#### Brief:
Everything from the first line down to the line containing "PI = math.pi" should be reproduced exactly; please include nothing else.

#### Given material:
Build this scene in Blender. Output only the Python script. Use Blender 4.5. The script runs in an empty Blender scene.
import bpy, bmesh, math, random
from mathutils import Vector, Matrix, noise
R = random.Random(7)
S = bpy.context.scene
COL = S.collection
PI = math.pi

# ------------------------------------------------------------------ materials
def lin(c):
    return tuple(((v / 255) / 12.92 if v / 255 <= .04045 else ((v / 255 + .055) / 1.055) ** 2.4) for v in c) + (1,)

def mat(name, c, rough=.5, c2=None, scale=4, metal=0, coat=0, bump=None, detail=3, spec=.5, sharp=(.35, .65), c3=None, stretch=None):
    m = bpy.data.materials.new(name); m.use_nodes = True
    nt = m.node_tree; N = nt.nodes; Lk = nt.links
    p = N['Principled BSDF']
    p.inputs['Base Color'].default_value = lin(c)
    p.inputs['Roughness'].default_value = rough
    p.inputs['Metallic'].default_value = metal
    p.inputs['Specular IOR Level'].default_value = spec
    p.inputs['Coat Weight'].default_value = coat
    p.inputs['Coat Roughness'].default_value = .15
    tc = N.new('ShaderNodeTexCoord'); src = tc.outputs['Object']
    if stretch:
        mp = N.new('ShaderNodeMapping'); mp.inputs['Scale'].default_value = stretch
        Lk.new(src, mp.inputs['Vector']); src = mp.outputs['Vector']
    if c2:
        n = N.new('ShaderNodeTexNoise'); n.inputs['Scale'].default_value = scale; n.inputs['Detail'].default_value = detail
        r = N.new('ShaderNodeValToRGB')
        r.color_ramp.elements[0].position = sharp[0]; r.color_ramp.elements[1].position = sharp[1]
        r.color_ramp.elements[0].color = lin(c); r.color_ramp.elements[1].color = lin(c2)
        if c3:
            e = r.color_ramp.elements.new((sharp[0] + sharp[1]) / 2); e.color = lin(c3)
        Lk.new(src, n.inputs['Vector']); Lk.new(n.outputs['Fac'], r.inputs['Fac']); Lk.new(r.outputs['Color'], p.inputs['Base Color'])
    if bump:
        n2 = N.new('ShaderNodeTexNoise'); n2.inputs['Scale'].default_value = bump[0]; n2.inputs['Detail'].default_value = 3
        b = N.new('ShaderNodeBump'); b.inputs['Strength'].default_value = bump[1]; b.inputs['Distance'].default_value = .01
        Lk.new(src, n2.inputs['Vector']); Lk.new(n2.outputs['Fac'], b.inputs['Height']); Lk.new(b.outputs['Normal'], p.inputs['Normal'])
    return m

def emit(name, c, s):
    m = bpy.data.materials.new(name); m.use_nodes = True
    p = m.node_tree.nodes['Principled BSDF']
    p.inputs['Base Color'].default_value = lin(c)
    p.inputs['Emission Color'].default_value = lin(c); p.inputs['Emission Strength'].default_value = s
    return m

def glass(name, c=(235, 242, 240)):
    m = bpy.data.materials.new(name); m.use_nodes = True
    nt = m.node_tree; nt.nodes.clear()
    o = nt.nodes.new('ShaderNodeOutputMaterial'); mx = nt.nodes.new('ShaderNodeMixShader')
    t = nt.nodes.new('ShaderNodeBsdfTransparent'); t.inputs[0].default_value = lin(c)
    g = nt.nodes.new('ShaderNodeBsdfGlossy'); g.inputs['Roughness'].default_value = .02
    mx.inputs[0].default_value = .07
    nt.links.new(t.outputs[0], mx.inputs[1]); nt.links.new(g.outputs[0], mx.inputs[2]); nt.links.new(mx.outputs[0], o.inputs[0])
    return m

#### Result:
Build this scene in Blender. Output only the Python script. Use Blender 4.5. The script runs in an empty Blender scene.
import bpy, bmesh, math, random
from mathutils import Vector, Matrix, noise
R = random.Random(7)
S = bpy.context.scene
COL = S.collection
PI = math.pi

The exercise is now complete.